Monday, April 13, 2009

What the Fed is doing to help end the economic crisis

The Fed's Balance Sheet. WaPo Editorial
What the agency is doing to help end the economic crisis
WaPo, Monday, April 13, 2009; A14

IN NOVEMBER 2005, BusinessWeek published a story that began, "Welcome to the era of the diminished Fed." It predicted that incoming Federal Reserve Chairman Ben S. Bernanke would avoid the activist models of his predecessors and turn to a more predictable rules-based system that he called "constrained discretion." Now, a few years later, the Fed is in uncharted territory in an effort to save the economy, and "quantitative easing" has handily trumped constrained discretion. The central bank has massively expanded its balance sheet by more than a trillion dollars, with more to come, and simultaneously increased the types of activities in which it engages, making the notion of a central bank that focuses merely on adjusting interest rates seem positively quaint.

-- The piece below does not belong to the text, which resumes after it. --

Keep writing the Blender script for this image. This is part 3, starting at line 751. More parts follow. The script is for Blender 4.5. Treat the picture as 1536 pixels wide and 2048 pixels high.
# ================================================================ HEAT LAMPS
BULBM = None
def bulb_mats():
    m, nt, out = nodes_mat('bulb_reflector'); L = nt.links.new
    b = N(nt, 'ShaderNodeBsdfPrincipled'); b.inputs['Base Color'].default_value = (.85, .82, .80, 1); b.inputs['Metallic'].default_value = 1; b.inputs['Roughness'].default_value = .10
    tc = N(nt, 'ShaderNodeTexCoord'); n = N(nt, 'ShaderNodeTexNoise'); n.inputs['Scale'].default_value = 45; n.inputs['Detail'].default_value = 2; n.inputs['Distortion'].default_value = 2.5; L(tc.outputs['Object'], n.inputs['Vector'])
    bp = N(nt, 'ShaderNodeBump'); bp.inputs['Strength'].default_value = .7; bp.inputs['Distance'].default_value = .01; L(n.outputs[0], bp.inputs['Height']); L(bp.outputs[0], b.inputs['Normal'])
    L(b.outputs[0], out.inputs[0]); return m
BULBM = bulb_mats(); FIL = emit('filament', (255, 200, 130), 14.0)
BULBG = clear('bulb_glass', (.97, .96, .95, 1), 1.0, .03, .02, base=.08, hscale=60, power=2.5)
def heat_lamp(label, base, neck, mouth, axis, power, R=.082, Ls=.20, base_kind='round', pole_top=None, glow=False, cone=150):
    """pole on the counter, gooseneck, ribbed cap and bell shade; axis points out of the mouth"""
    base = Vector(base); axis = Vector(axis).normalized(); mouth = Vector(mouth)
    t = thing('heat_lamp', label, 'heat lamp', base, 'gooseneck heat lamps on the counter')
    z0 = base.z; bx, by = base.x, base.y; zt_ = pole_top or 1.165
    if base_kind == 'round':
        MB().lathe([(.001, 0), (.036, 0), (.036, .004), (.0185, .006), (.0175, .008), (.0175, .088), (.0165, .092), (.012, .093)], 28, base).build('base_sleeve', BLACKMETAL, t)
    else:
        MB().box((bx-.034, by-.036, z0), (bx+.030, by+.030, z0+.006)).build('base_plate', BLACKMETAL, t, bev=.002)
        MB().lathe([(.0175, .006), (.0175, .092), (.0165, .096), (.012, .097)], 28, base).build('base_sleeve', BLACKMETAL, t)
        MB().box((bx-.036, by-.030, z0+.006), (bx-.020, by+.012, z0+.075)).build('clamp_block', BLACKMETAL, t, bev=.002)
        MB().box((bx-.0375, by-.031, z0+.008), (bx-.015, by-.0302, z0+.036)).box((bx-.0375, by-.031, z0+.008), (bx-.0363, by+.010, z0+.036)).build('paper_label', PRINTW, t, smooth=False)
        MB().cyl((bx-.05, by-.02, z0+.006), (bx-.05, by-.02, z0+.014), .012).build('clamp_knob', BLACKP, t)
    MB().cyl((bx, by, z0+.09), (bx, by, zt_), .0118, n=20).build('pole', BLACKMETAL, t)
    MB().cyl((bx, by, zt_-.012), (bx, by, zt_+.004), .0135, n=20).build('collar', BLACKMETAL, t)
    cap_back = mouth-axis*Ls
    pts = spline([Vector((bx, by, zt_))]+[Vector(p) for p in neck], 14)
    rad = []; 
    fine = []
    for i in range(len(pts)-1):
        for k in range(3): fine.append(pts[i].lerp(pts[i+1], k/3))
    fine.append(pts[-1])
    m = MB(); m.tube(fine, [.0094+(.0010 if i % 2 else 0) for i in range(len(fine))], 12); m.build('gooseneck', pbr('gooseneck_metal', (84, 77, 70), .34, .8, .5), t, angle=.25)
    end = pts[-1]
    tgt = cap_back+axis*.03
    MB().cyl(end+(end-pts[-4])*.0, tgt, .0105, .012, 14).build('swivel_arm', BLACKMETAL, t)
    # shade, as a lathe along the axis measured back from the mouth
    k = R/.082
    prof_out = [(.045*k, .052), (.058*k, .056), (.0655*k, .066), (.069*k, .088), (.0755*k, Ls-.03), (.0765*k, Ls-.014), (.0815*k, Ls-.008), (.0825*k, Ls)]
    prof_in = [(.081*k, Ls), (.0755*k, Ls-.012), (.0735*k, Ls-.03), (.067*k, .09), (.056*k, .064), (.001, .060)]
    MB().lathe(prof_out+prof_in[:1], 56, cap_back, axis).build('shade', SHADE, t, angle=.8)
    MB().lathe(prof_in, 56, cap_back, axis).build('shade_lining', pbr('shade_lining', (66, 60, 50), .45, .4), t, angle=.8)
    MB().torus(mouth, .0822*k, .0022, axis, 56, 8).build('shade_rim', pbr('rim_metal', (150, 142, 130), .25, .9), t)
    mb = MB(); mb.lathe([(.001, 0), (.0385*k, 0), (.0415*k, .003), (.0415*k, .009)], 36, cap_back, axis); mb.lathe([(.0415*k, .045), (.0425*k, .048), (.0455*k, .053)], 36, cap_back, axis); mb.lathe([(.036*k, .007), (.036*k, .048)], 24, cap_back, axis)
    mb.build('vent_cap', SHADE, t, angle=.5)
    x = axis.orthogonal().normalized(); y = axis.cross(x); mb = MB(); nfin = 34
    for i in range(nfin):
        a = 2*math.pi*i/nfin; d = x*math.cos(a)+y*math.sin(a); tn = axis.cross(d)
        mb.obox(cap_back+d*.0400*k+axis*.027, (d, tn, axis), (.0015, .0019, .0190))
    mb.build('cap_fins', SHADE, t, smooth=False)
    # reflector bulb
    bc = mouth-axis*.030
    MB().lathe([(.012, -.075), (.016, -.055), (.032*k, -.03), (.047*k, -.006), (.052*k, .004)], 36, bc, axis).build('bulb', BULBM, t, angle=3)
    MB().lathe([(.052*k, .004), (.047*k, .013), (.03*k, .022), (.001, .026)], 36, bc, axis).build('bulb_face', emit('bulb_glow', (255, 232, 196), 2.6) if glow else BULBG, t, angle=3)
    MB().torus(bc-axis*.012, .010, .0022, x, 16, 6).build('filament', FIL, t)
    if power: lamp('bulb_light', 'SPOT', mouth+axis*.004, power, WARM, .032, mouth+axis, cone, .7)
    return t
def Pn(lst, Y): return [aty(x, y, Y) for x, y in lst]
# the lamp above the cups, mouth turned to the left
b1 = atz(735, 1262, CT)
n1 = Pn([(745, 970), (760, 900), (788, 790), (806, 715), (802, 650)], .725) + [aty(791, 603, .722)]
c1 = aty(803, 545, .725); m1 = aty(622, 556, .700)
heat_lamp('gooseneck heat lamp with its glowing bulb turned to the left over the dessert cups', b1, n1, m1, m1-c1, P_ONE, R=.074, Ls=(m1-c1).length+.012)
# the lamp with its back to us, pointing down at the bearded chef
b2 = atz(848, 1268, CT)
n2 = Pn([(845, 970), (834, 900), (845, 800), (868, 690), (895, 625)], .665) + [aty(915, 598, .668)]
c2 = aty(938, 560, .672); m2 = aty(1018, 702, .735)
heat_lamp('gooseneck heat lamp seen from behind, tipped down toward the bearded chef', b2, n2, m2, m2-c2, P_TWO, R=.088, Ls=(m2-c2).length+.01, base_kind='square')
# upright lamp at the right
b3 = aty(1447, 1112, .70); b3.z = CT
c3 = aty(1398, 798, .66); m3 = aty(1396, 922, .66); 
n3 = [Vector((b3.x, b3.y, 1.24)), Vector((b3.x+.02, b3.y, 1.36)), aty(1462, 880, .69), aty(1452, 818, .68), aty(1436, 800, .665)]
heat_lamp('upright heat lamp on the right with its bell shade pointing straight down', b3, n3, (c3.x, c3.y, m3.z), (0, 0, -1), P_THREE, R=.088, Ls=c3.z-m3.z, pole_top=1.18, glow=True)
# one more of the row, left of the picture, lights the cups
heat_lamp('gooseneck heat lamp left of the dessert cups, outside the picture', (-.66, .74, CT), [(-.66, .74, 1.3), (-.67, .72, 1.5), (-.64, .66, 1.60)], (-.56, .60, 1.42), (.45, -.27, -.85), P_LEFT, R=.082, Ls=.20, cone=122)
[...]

The new activities focus on providing credit to help financial institutions, making direct loans and, recently, purchasing long-term assets, such as Fannie Mae debt. As a result, the U.S. central bank is now the proud overseer of the Asset-Backed Commercial Paper Money Market Mutual Fund Liquidity Facility (AMLF), which helps money market mutual funds meet their obligations; the Commercial Paper Funding Facility (CPFF), which lends directly to market participants; and the Term Asset-Backed Securities Loan Facility (TALF), which makes direct loans in an effort to fix the securitization markets and provides liquidity swap lines to a host of central banks around the world -- not to mention TAF, TSLF, PDCF, and MMIFF. It's enough to make even the most avid Fed watcher's head spin. While Mr. Bernanke has made efforts to increase transparency -- ranging from the helpful expansion of Fed Web sites to granting an unusual interview on "60 Minutes" that was downright folksy -- the effectiveness of these policies is virtually impossible to assess.

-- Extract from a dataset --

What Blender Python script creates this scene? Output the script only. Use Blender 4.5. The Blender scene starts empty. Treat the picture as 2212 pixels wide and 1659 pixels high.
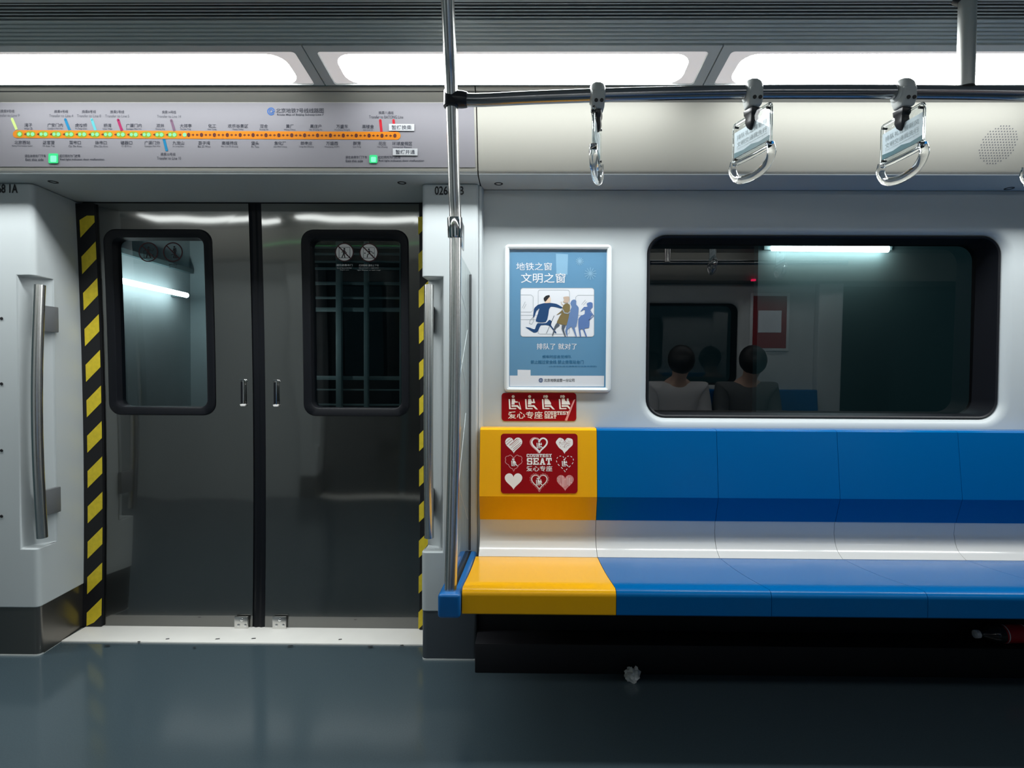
import bpy, bmesh, math, random
from mathutils import Vector, Matrix, noise
random.seed(7)
sc = bpy.context.scene
COL = sc.collection

# ------------------------------------------------------------------ camera, world, exposure
W, H, F = 2212.0, 1659.0, 1226.0
PX, PY = 1128.0, 829.5
YAW, PITCH, ROLL = 0.010, 0.022, 0.005
CAM = Vector((0, 0, 1.10))
_right = Vector((math.cos(YAW), math.sin(YAW), 0))
_fwd0 = Vector((-math.sin(YAW), math.cos(YAW), 0))
_fwd = (_fwd0 * math.cos(PITCH) - Vector((0, 0, 1)) * math.sin(PITCH)).normalized()
_up0 = _right.cross(_fwd).normalized()
R_ = (_right * math.cos(ROLL) + _up0 * math.sin(ROLL)).normalized()
U_ = (_up0 * math.cos(ROLL) - _right * math.sin(ROLL)).normalized()
cd = bpy.data.cameras.new('camera')
cam = bpy.data.objects.new('camera', cd)
COL.objects.link(cam)
cam.matrix_world = Matrix(((R_.x, U_.x, -_fwd.x, CAM.x), (R_.y, U_.y, -_fwd.y, CAM.y), (R_.z, U_.z, -_fwd.z, CAM.z), (0, 0, 0, 1)))
cd.sensor_fit = 'HORIZONTAL'
cd.sensor_width = 36
cd.lens = 36 * F / W
cd.shift_x = -(PX - W / 2) / W
cd.clip_start = 0.02
sc.camera = cam

wd = bpy.data.worlds.new('world')
sc.world = wd
wd.use_nodes = True
wd.node_tree.nodes['Background'].inputs[0].default_value = (0.05, 0.12, 0.14, 1)
wd.node_tree.nodes['Background'].inputs[1].default_value = 0.3
vs = sc.view_settings
vs.view_transform = 'Standard'
vs.look = 'None'
vs.gamma = 1
vs.exposure = 0.25
vs.use_curve_mapping = False
LAMP = 25.0          # radiance of the ceiling diffusers
LAMP_EDGE = 0.40
OPP = 6.0           # the row across the aisle
TUNNEL_LAMP = 12.0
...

That the Fed has entered into so many new areas is in part a reflection of Congress's unwillingness to do so. Reeling from the political sting of the Troubled Assets Relief Program bank bailout and bonuses, politicians have been thus far unwilling to provide more funds to help stabilize the financial sector. This has pushed the Fed to shift from broad, macroeconomic manipulation to specific intervention in targeted areas and institutions. These activities may well turn out to be the winch that pulls the economy out of the credit and financial market meltdown, though no one can say for sure, and the midst of a crisis is not the time for handing out final grades. We do know that traditional Fed rate reductions, which left the federal funds rate hovering near zero, were not enough to jump-start the economy and that something else had to be done.

The real challenge will be "unwinding" all of these activities. If the Fed fails to turn off these new policies quickly enough, they could be highly inflationary, but shedding the assets it has purchased could tangle up markets tremendously. The president of the Federal Reserve Bank of Philadelphia has warned that there could be significant political pressure to keep many of the programs in place, particularly since the economy may still feel weak when it is time to start contracting the Fed's bloated balance sheet. Creating all these new programs was a heavy lift; getting rid of them may be even harder.